**SUPPLIED DATA**
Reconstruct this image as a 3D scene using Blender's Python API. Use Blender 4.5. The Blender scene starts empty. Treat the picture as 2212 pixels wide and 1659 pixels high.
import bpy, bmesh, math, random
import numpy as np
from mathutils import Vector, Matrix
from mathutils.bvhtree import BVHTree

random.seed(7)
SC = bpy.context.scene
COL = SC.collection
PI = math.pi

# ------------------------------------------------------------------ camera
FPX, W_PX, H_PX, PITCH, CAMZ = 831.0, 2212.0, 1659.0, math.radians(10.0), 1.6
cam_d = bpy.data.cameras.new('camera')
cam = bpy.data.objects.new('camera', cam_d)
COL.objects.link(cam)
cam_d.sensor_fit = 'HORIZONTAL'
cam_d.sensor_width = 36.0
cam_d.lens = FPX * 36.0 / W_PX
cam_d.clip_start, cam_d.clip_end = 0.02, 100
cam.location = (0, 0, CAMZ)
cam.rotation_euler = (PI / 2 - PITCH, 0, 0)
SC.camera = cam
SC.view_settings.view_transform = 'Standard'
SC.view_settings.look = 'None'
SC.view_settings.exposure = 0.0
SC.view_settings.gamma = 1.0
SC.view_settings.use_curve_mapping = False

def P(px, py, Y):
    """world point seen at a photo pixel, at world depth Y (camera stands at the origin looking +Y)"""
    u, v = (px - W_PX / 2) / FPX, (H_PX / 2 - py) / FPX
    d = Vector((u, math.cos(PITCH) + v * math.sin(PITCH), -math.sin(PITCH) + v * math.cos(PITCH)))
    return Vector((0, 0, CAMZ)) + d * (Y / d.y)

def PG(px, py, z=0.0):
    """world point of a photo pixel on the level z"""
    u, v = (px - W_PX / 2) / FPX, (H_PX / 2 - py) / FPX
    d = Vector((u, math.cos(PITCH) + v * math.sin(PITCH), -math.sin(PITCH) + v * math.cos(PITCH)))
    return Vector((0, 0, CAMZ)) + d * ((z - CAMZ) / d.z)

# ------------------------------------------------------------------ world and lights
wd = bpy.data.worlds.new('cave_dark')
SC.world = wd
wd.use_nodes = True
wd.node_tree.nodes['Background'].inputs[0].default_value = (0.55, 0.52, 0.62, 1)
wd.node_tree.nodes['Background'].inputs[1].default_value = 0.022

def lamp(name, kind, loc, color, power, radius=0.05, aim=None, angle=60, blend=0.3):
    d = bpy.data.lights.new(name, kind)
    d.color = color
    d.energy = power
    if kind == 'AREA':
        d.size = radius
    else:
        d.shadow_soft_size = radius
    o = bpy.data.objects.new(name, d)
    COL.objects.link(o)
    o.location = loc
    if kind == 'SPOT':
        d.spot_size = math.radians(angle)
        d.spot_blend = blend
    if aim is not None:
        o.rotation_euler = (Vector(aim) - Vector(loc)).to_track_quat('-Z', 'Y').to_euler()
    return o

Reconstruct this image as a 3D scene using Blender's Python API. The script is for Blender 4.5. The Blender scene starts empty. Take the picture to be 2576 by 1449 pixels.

**GIVEN PROBLEM**
Every entry in the listing must be retyped exactly.

**FINAL ANSWER**
Reconstruct this image as a 3D scene using Blender's Python API. Use Blender 4.5. The Blender scene starts empty. Treat the picture as 2212 pixels wide and 1659 pixels high.
import bpy, bmesh, math, random
import numpy as np
from mathutils import Vector, Matrix
from mathutils.bvhtree import BVHTree

random.seed(7)
SC = bpy.context.scene
COL = SC.collection
PI = math.pi

# ------------------------------------------------------------------ camera
FPX, W_PX, H_PX, PITCH, CAMZ = 831.0, 2212.0, 1659.0, math.radians(10.0), 1.6
cam_d = bpy.data.cameras.new('camera')
cam = bpy.data.objects.new('camera', cam_d)
COL.objects.link(cam)
cam_d.sensor_fit = 'HORIZONTAL'
cam_d.sensor_width = 36.0
cam_d.lens = FPX * 36.0 / W_PX
cam_d.clip_start, cam_d.clip_end = 0.02, 100
cam.location = (0, 0, CAMZ)
cam.rotation_euler = (PI / 2 - PITCH, 0, 0)
SC.camera = cam
SC.view_settings.view_transform = 'Standard'
SC.view_settings.look = 'None'
SC.view_settings.exposure = 0.0
SC.view_settings.gamma = 1.0
SC.view_settings.use_curve_mapping = False

def P(px, py, Y):
    """world point seen at a photo pixel, at world depth Y (camera stands at the origin looking +Y)"""
    u, v = (px - W_PX / 2) / FPX, (H_PX / 2 - py) / FPX
    d = Vector((u, math.cos(PITCH) + v * math.sin(PITCH), -math.sin(PITCH) + v * math.cos(PITCH)))
    return Vector((0, 0, CAMZ)) + d * (Y / d.y)

def PG(px, py, z=0.0):
    """world point of a photo pixel on the level z"""
    u, v = (px - W_PX / 2) / FPX, (H_PX / 2 - py) / FPX
    d = Vector((u, math.cos(PITCH) + v * math.sin(PITCH), -math.sin(PITCH) + v * math.cos(PITCH)))
    return Vector((0, 0, CAMZ)) + d * ((z - CAMZ) / d.z)

# ------------------------------------------------------------------ world and lights
wd = bpy.data.worlds.new('cave_dark')
SC.world = wd
wd.use_nodes = True
wd.node_tree.nodes['Background'].inputs[0].default_value = (0.55, 0.52, 0.62, 1)
wd.node_tree.nodes['Background'].inputs[1].default_value = 0.022

def lamp(name, kind, loc, color, power, radius=0.05, aim=None, angle=60, blend=0.3):
    d = bpy.data.lights.new(name, kind)
    d.color = color
    d.energy = power
    if kind == 'AREA':
        d.size = radius
    else:
        d.shadow_soft_size = radius
    o = bpy.data.objects.new(name, d)
    COL.objects.link(o)
    o.location = loc
    if kind == 'SPOT':
        d.spot_size = math.radians(angle)
        d.spot_blend = blend
    if aim is not None:
        o.rotation_euler = (Vector(aim) - Vector(loc)).to_track_quat('-Z', 'Y').to_euler()
    return o

Reconstruct this image as a 3D scene using Blender's Python API. The script is for Blender 4.5. The Blender scene starts empty. Take the picture to be 2576 by 1449 pixels.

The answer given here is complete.